For Java and C++ binaries, yes, assuming you do not change the toolchain. If you have build steps that involve custom recipes (eg. executing binaries through a shell script inside a rule), you will need to take some extra care:

Do not use dependencies that were not declared. Sandboxed execution (–spawn_strategy=sandboxed, only on Linux) can help find undeclared dependencies.

Avoid storing timestamps in generated files. ZIP files and other archives are especially prone to this.

Avoid connecting to the network. Sandboxed execution can help here too.

Avoid processes that use random numbers, in particular, dictionary traversal is randomized in many programming languages."


Specifically, people should note that many code generators are not carefully designed for strict reproducibility, and will stick time stamps in generated output.

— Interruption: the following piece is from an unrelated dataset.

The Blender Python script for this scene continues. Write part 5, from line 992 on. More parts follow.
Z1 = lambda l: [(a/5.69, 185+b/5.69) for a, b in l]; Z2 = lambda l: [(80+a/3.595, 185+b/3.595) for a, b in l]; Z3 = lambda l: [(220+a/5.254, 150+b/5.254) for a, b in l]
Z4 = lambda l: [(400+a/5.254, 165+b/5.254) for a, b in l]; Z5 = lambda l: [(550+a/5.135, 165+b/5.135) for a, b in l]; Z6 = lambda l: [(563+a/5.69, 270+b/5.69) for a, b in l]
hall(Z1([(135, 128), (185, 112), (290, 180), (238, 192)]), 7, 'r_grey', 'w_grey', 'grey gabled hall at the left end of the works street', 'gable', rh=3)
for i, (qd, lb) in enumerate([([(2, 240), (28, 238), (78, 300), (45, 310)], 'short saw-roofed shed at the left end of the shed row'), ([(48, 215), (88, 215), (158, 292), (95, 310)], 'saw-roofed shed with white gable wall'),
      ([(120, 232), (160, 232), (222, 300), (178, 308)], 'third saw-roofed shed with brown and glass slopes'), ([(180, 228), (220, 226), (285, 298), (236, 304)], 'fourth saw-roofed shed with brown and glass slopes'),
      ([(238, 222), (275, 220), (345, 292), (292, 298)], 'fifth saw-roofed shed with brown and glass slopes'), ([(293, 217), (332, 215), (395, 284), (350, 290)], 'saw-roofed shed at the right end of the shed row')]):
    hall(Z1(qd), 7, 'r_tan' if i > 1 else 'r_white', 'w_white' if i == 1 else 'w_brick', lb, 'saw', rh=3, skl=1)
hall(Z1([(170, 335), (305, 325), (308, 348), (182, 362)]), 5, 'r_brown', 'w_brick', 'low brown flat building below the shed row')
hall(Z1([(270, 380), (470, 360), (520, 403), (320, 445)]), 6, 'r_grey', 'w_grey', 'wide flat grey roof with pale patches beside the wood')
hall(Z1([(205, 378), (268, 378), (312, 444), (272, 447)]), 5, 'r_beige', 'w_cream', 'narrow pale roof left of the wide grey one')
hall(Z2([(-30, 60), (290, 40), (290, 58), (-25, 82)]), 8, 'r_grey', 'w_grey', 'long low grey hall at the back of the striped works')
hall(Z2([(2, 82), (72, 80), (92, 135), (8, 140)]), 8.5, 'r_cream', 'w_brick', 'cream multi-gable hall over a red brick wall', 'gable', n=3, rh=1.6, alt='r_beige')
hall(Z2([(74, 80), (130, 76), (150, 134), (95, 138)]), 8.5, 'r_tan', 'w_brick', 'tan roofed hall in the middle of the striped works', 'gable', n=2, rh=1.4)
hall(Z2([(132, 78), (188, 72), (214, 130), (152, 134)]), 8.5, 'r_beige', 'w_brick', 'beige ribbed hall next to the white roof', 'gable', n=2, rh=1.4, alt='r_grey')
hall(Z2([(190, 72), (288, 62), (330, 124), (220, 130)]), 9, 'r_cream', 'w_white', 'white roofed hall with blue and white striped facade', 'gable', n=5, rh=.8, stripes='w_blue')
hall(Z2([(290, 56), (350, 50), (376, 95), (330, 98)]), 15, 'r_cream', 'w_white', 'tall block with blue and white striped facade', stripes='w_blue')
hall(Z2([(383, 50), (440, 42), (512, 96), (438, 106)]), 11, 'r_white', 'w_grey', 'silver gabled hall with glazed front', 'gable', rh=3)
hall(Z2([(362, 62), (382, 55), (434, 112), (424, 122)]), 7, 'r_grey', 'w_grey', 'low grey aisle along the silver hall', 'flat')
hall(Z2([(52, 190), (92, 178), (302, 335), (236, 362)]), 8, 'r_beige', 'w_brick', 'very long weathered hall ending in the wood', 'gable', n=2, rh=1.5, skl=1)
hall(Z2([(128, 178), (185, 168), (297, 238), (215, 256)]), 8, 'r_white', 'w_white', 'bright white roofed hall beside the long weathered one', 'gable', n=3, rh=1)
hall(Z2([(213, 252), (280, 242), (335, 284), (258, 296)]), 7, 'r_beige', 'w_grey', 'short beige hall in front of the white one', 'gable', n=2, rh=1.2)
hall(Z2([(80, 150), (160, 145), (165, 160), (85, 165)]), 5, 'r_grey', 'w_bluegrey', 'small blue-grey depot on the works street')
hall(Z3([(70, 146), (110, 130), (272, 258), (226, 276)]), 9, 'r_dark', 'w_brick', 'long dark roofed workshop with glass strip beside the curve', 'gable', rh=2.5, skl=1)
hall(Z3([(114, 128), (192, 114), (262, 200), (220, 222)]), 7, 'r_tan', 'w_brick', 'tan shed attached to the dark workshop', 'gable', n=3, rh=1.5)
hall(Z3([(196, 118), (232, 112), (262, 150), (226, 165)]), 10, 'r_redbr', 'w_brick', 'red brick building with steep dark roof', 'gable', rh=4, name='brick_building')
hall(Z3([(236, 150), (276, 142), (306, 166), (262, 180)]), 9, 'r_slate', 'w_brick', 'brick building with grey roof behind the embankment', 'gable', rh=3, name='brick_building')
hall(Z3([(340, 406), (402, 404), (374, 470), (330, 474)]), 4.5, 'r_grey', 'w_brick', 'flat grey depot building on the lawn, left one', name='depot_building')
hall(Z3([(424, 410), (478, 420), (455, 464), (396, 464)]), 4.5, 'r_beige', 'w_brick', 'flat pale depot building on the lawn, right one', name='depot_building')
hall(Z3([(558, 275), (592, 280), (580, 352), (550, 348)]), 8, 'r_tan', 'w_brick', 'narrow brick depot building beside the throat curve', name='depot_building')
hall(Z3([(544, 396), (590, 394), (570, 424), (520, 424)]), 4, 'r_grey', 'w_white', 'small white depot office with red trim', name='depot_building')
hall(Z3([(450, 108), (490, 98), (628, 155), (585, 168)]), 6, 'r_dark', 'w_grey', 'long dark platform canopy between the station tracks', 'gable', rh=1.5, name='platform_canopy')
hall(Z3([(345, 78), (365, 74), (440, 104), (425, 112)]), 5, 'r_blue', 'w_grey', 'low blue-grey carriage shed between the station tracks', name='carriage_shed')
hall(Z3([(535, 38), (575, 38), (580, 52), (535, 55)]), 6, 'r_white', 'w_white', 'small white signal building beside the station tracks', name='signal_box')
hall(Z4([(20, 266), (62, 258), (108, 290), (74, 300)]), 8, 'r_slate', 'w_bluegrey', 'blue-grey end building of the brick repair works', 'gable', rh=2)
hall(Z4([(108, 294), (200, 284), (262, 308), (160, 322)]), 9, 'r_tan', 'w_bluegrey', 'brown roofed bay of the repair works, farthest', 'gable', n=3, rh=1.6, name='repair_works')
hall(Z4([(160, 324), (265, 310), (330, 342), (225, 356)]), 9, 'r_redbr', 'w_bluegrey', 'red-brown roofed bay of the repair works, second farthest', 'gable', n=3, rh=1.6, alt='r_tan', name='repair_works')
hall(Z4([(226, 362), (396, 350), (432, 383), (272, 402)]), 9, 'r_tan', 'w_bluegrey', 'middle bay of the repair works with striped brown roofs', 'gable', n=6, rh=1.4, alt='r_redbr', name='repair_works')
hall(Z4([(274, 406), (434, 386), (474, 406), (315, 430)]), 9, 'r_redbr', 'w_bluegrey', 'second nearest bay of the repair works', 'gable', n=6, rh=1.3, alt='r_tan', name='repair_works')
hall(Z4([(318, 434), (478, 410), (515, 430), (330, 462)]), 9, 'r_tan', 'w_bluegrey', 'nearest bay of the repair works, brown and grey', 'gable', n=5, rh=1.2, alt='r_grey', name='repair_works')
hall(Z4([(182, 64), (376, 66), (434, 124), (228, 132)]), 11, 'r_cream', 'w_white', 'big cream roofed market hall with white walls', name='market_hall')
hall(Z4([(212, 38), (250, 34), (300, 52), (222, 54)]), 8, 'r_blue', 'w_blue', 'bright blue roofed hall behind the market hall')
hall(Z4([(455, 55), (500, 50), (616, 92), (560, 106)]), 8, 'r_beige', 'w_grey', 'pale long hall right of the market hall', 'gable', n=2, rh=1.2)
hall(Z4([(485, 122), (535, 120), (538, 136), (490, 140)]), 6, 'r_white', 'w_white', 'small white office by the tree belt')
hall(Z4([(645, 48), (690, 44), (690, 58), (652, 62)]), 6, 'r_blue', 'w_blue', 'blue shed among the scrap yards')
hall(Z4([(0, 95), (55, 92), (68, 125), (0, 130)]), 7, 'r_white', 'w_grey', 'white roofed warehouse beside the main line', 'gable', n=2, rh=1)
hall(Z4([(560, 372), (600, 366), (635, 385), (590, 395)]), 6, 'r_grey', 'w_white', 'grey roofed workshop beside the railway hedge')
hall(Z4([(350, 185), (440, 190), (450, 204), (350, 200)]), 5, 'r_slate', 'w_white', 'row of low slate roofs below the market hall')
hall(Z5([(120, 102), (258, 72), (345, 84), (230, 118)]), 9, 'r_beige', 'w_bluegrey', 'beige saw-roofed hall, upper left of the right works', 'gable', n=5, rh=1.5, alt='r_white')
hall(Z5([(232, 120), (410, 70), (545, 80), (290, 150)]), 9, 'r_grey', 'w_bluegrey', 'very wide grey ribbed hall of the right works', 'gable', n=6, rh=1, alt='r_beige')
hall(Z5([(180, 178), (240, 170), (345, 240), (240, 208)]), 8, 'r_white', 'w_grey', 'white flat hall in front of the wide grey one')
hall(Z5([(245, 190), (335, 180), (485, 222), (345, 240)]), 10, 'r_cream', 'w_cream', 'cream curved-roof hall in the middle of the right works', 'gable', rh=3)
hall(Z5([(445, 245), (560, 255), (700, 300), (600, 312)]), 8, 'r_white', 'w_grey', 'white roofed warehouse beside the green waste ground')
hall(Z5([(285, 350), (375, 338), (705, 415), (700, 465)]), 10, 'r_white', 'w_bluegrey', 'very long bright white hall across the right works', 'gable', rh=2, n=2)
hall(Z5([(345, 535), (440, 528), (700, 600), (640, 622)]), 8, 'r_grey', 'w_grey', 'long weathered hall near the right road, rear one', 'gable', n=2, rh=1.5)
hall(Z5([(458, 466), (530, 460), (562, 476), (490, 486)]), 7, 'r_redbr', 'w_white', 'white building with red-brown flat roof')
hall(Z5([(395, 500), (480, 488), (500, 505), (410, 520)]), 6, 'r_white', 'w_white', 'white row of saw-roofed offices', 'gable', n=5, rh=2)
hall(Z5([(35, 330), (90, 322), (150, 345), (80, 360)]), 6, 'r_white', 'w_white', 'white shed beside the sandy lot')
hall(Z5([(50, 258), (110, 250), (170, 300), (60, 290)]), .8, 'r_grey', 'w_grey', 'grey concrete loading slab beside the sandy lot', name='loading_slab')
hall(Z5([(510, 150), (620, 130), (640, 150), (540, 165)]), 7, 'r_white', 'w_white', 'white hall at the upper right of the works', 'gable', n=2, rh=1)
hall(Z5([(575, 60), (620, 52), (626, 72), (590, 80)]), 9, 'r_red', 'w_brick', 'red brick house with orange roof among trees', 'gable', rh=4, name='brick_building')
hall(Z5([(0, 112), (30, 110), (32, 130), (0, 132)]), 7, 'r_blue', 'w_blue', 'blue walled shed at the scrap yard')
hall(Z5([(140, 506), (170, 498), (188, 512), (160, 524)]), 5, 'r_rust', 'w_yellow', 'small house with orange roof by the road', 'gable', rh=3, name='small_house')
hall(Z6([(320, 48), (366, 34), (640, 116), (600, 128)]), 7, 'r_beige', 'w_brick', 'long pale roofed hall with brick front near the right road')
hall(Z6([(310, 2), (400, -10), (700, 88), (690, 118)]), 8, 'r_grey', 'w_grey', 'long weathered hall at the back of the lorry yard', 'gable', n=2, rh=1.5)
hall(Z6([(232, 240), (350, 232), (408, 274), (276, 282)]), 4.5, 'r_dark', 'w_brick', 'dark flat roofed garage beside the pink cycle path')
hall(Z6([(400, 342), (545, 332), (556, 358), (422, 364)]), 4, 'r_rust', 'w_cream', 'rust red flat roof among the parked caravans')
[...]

Even if you undo that, code generation tools are liable to at some point traverse a dictionary without caring about whether the result is deterministic. I spent some time at Google fighting with antlr to try to get it to have deterministic output and I still think that I left some corner case uncovered.


When you say Java, does that include Android? I see that Android is supported, but couldn't find anything about reproducibility.

Reproducible Android builds would be very interesting.


http://bazel.io/docs/roadmap.html

It looks like they only have iOS and not Android in this first release, but they are planning on adding Android support ~June of this year.